Pensando nisto, me deparo com pessoas cenicamente egoístas que afirmam pensar somente em si mesmos enquanto dançam, tocam, cantam, iluminam. Não consigo chamar de artistas pessoas que não respeitam os colegas de cena, que não interagem ou se comunicam com o público ou ainda que tem a certeza da verdade absoluta. Sobre a troca com o público, não estou defendendo aqui o mercantilismo artístico. Acho igualmente desinteressantes trabalhos que lidam com o “fácil”, com o “digerível” que dão ao público aquilo que este está acostumado a ver.
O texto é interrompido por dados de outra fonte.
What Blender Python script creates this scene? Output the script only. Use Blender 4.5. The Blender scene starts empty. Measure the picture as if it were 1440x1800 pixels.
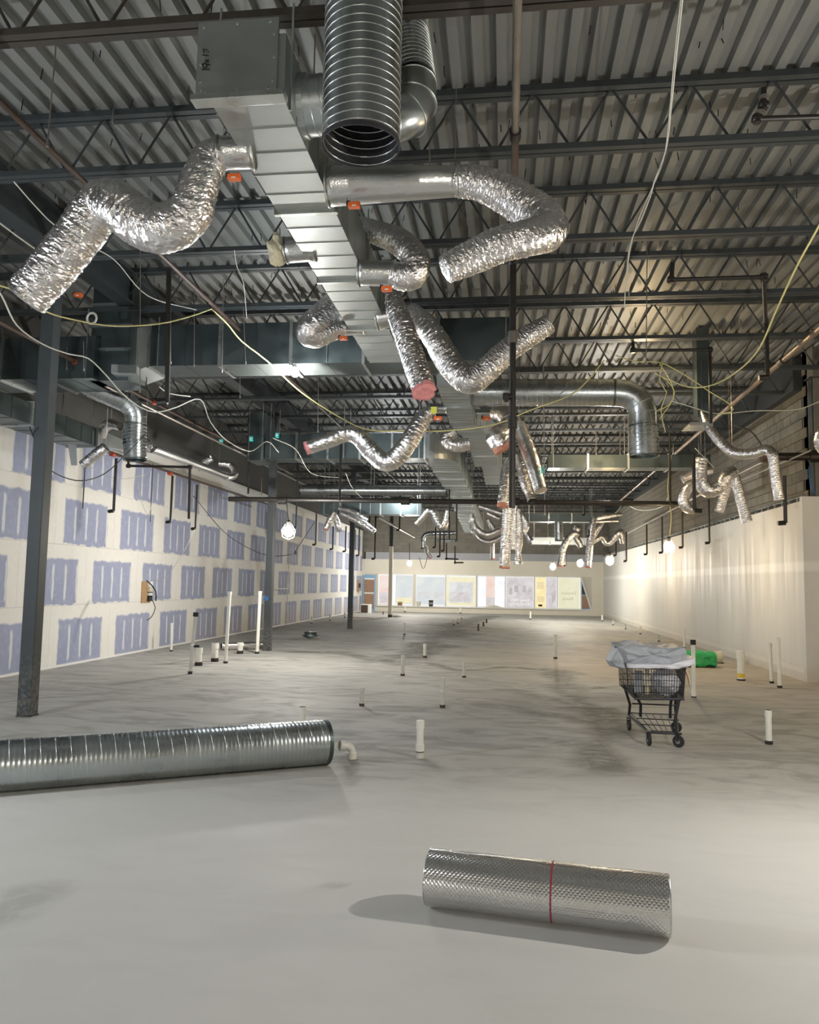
import bpy, math, random
import numpy as np
from mathutils import Vector, Matrix, noise
random.seed(7)
SC = bpy.context.scene
COL = SC.collection
PI = math.pi
# ------------------------------------------------------------------ camera
F = 1370.0; CX, CY = 720.0, 900.0; H = 1.65
_vp = (888.0, 1027.0); _sl = 0.0175
_d = Vector(((_vp[0]-CX)/F, (_vp[1]-CY)/F, 1)).normalized()
_p2 = Vector(((_vp[0]+1000-CX)/F, (_vp[1]+1000*_sl-CY)/F, 1))
_up = -(_d.cross(_p2)).normalized()
if _up.y > 0: _up = -_up
_rt = _d.cross(_up)
if _rt.x < 0: _rt = -_rt
R3 = Matrix((_rt, _d, _up))            # image-space ray (x right, y down, z forward) -> room axes
cam_d = bpy.data.cameras.new('camera'); cam = bpy.data.objects.new('camera', cam_d); COL.objects.link(cam)
cam_d.sensor_fit = 'HORIZONTAL'; cam_d.sensor_width = 36.0; cam_d.lens = 36.0*F/1440.0
cam_d.clip_start = 0.05; cam_d.clip_end = 300
xr = R3 @ Vector((1, 0, 0)); yu = R3 @ Vector((0, -1, 0)); zb = R3 @ Vector((0, 0, -1))
cam.matrix_world = Matrix(((xr.x, yu.x, zb.x, 0), (xr.y, yu.y, zb.y, 0), (xr.z, yu.z, zb.z, H), (0, 0, 0, 1)))
SC.camera = cam
CAMP = Vector((0, 0, H))
def ray(x, y): return R3 @ Vector(((x-CX)/F, (y-CY)/F, 1))
def Yp(x, y, Y): r = ray(x, y); return CAMP + r*(Y/r.y)
def Zp(x, y, Z): r = ray(x, y); return CAMP + r*((Z-H)/r.z)
def Xp(x, y, X): r = ray(x, y); return CAMP + r*(X/r.x)
_inv = R3.transposed()
def zc(P): return (_inv @ (Vector(P)-CAMP)).z       # distance along the lens axis
def px2m(P, px): return px*zc(P)/F
# ------------------------------------------------------------------ world, exposure
W = bpy.data.worlds.new('world'); SC.world = W; W.use_nodes = True
W.node_tree.nodes['Background'].inputs[0].default_value = (0.75, 0.85, 1, 1)
W.node_tree.nodes['Background'].inputs[1].default_value = 0.6
vs = SC.view_settings
vs.view_transform = 'Standard'; vs.look = 'None'; vs.gamma = 1; vs.use_curve_mapping = False
vs.exposure = 0.0
SC.cycles.max_bounces = 10; SC.cycles.diffuse_bounces = 5; SC.cycles.glossy_bounces = 5
SC.cycles.sample_clamp_indirect = 6.0
# lit bulbs: position, watts, colour.  (built further down)
WARM = (1, .74, .42); NEUT = (1, .96, .89); COOL = (.92, .97, 1)
BULBS = [
 (Yp(507,935,15.5), 420, NEUT, .105, 'glowing bulb in a cage guard in front of the left wall'),
 (Yp(1176,962,17.0), 75, WARM, .10, 'warm glowing bulb hanging closest to the right wall'),
 (Yp(1072,985,26.0), 100, WARM, .11, 'glowing bulb at the far right corner, rightmost of the row of three'),
 (Yp(1020,990,32.0), 320, (1, .88, .68), .10, 'glowing bulb, middle of the row of three near the far wall'),
 (Yp(972,996,36.0), 450, NEUT, .10, 'glowing bulb, leftmost of the row of three near the far wall'),
 (Yp(720,990,39.5), 520, NEUT, .09, 'small glowing bulb in front of the far wall left of the row of three'),
 (Yp(519,656,10.25), 120, COOL, .055, 'bright spot lamp hanging under the long crosswise rectangular duct'),
 (Vector((3.1, 4.9, 2.75)), 330, NEUT, .05, 'bare work lamp out of view to the right of the foreground'),
 (Vector((-6.4, 3.6, 2.7)), 430, COOL, .05, 'bare work lamp out of view to the left of the foreground'),
 (Vector((-0.8, -3.0, 2.9)), 290, NEUT, .07, 'bare work lamp behind the photographer'),
 (Vector((7.0, 9.5, 2.7)), 170, WARM, .07, 'bare work lamp out of view in the bay on the right'),
 (Yp(1128,690,13.95), 110, WARM, .05, 'unseen warm lamp added behind the elbow of the crosswise spiral duct to light the deck'),  # added out of sight, makes the warm patch on the deck
 (Yp(1072,811,18.75), 150, NEUT, .05, 'lamp hidden behind the right crosswise duct'),
 (Yp(690,861,22.9), 140, COOL, .05, 'unseen cool lamp added behind the long plain round duct far back to brighten the deck'),  # added where no lamp is seen, lights the deck above
]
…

Isto pode ser um ponto de partida para conquistar plateias que ainda não estão acostumadas à arte, mas o artista não pode ficar limitado ao lugar comum. Creio que na gênese de cada artista está a transgressão. Os artistas são como as crianças quando fazem “arte”, transgridem os limites impostos pelo meio. Aliás, o artista é, a meu ver, aquele ser incansável que também busca sempre transgredir seus próprios limites tanto corporais como de pensamento. Como criar ou nos inspirar se não prestarmos atenção ao que nos cerca e aos outros seres que nos rodeiam e contaminam, que nos mostram novos caminhos, novas formas de pensar, de agir, de ver o mundo? Ou ainda como ser artista se pensarmos somente em ganhar dinheiro ou aparecer no jornal?  Ter o reconhecimento artístico e financeiro digno pelo trabalho realizado é justo, mas trabalhar com arte apenas para ganhar dinheiro é lamentável e até um pouco estúpido.

Enfim, defendo que os artistas sejam inteiros no seu fazer artístico, tão inteiros quanto puderem ser dadas as condições de trabalho e formação que tem a seu dispor. O que importa é não se acomodar, buscar sempre mais, melhorar sempre, modificar-se sempre, transgredir continuamente os próprios limites. Meu desejo para o futuro é que nós, artistas, sejamos inteiros, intensos e verdadeiros para que estes qualificativos estejam presentes também em nossas propostas levadas a cena, nosso fazer artístico, nossas criações e inspirações.